# REQUEST
Reproduce the section of the listing that begins at the line containing "Model this scene" and finishes at the line containing "for o in list(bpy.data.objects): bpy.data.objects.remove(o)". Include both end lines and nothing beyond them.

[DATA RECORDS start]

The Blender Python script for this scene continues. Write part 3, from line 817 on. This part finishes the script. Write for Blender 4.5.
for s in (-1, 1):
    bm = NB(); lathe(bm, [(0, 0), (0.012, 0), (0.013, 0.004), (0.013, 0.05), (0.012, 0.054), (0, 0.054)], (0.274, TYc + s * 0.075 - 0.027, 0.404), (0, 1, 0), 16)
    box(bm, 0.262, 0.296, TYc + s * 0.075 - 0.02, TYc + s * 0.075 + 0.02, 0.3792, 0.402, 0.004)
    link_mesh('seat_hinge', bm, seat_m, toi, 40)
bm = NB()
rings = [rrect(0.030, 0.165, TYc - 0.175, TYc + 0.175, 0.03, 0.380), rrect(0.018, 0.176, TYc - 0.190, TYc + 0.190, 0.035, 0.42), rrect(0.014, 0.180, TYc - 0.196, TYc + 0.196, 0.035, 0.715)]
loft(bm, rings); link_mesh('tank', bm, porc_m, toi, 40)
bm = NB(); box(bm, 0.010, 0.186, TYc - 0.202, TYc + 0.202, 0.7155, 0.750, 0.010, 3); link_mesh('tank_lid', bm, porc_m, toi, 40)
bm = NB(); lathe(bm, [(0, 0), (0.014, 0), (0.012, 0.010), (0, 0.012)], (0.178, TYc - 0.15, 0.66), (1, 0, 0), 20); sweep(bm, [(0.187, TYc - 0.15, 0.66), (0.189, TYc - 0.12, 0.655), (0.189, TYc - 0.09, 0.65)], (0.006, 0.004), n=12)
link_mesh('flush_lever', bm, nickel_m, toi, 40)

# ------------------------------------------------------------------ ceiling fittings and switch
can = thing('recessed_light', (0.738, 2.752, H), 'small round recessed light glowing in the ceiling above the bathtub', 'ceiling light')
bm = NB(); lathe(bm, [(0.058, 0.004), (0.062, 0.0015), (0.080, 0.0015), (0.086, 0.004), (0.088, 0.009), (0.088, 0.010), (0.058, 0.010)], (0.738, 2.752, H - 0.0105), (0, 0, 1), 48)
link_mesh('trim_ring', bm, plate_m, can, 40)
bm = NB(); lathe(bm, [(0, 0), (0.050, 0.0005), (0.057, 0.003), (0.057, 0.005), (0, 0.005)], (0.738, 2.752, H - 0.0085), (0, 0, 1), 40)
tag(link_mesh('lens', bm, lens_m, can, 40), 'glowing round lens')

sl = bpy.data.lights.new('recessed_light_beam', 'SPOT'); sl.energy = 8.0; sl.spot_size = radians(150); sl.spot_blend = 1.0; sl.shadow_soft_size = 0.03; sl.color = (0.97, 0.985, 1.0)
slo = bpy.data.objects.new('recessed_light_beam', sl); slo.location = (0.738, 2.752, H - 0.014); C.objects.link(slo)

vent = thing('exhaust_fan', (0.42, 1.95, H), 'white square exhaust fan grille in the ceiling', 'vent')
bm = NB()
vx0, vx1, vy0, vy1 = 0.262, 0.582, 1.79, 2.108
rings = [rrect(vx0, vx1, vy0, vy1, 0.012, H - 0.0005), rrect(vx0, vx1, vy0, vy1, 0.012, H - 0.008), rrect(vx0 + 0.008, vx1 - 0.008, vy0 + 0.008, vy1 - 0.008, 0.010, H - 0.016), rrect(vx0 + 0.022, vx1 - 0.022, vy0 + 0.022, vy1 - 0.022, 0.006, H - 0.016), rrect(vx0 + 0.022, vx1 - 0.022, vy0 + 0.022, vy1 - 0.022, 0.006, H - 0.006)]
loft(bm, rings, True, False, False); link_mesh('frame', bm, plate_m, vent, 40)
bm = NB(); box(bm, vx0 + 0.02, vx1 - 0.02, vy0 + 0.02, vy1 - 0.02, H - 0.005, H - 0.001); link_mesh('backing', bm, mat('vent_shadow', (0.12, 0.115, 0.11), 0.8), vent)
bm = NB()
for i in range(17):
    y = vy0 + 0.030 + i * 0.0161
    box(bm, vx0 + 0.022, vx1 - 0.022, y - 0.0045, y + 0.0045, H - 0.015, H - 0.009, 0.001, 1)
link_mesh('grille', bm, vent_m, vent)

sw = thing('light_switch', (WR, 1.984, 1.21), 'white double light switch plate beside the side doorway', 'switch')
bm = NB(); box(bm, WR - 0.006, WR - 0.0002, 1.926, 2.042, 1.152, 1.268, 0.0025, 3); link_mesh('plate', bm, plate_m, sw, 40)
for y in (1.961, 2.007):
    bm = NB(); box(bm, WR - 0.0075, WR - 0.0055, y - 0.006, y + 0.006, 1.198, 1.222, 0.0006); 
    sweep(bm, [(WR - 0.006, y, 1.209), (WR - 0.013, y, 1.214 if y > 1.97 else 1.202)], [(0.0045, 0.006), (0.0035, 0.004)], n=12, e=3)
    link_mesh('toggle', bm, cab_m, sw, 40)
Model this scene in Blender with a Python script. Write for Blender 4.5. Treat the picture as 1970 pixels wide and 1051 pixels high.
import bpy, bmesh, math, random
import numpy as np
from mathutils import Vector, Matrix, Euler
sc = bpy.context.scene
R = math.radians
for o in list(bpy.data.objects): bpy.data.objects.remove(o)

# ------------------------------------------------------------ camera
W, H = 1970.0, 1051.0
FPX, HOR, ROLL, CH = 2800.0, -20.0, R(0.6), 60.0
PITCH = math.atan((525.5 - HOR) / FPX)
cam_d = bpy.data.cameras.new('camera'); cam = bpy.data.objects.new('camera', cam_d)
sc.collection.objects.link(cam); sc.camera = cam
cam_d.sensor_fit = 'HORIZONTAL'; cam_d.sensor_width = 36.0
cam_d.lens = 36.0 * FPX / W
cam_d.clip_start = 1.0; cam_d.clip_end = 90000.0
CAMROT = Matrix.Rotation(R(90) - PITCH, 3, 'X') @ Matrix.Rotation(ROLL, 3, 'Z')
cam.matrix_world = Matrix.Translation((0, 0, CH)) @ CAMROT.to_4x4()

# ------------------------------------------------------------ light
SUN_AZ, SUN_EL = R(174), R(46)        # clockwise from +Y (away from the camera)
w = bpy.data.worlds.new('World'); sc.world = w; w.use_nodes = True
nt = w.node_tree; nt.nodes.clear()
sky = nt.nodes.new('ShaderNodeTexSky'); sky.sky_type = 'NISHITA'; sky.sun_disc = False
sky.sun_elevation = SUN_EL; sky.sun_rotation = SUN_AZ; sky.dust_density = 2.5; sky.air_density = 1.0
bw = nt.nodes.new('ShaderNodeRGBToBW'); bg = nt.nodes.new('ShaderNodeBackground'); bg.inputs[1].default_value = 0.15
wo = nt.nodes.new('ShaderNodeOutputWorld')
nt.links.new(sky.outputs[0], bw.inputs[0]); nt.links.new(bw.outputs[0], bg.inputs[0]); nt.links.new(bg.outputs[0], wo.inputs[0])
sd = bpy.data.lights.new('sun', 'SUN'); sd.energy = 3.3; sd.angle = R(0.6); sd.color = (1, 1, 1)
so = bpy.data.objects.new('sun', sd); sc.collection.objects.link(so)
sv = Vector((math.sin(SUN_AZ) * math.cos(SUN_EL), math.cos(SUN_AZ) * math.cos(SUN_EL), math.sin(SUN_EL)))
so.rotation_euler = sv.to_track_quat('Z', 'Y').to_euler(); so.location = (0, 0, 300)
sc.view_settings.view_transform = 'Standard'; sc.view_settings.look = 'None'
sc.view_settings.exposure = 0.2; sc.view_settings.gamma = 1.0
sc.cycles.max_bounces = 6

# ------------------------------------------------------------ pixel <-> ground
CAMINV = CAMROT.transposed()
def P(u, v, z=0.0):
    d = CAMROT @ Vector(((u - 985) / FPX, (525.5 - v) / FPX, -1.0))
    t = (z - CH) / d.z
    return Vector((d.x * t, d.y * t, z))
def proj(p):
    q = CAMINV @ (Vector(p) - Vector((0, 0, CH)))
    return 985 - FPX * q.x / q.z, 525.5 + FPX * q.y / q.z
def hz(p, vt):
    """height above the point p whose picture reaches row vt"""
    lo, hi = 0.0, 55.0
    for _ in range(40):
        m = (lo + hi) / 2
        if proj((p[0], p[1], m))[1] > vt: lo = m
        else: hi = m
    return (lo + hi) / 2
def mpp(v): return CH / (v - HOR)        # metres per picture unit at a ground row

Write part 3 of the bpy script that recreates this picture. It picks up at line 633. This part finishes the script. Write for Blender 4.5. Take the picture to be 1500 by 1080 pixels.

[DATA RECORDS end]

# RESULT FOR THIS EXERCISE
Model this scene in Blender with a Python script. Write for Blender 4.5. Treat the picture as 1970 pixels wide and 1051 pixels high.
import bpy, bmesh, math, random
import numpy as np
from mathutils import Vector, Matrix, Euler
sc = bpy.context.scene
R = math.radians
for o in list(bpy.data.objects): bpy.data.objects.remove(o)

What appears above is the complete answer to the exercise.